When WWI began, the British government needed patrol aircraft to counter German subs. With crazy speed, the little, informal Curtiss operation in Hammondsport, New York, ballooned into a huge, multi-million dollar business, producing thousands of flying boats. Ever hear of the Jenny? That training airplane-favorite of bamstormers-was the Curtiss JN-4D. Its engine, the 503-cubic-inch Curtiss OX-5, was made by the thousands. One even powered a racing car built by Soichiro Honda in the 1930s.

While creating the aviation industry, Curtiss also had to deal with cheating partners and a bitter lawsuit brought by the Wrights, claiming Curtiss’s moveable aileron copied their lateral control system, wing-warping. Curtiss bobbed and weaved, created new corporations, kept all the balls in the air-while continuing his work.

It almost killed him, but he had the sense to stop. Soon after WWI, he moved to Florida and did business by telephone.

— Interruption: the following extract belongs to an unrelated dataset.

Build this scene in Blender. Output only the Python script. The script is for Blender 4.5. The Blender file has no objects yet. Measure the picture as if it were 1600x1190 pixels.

He divided his last decade between hunting and flshing-and his fourth and last career wave, real estate.

And now a footnote to history, courtesy of self-educated engineers: Curtiss and Charlie Kirkham had often discussed the problem of engine flexure; its solution would allow engine speed and cylinder pressure to rise to new heights. Rigidity meant casting cylinders and crankcase in one piece. In 1916, they tested the resulting four-valve, 1145-cubic-inch K-12. It was happy at 2500 rpm, a big jump. The concept was proven.

That led to the later D-12, which won the two Schneider Trophy air races for the U.S. The British Air Ministry bought several, to stimulate thinking at English engine manufacturers. Rolls-Royce disapproved of the aero-engine business, but their eventual response was the great Merlin V-12, the engine that won the Battle of Britain.

Messing with motorcycles can lead almost anywhere.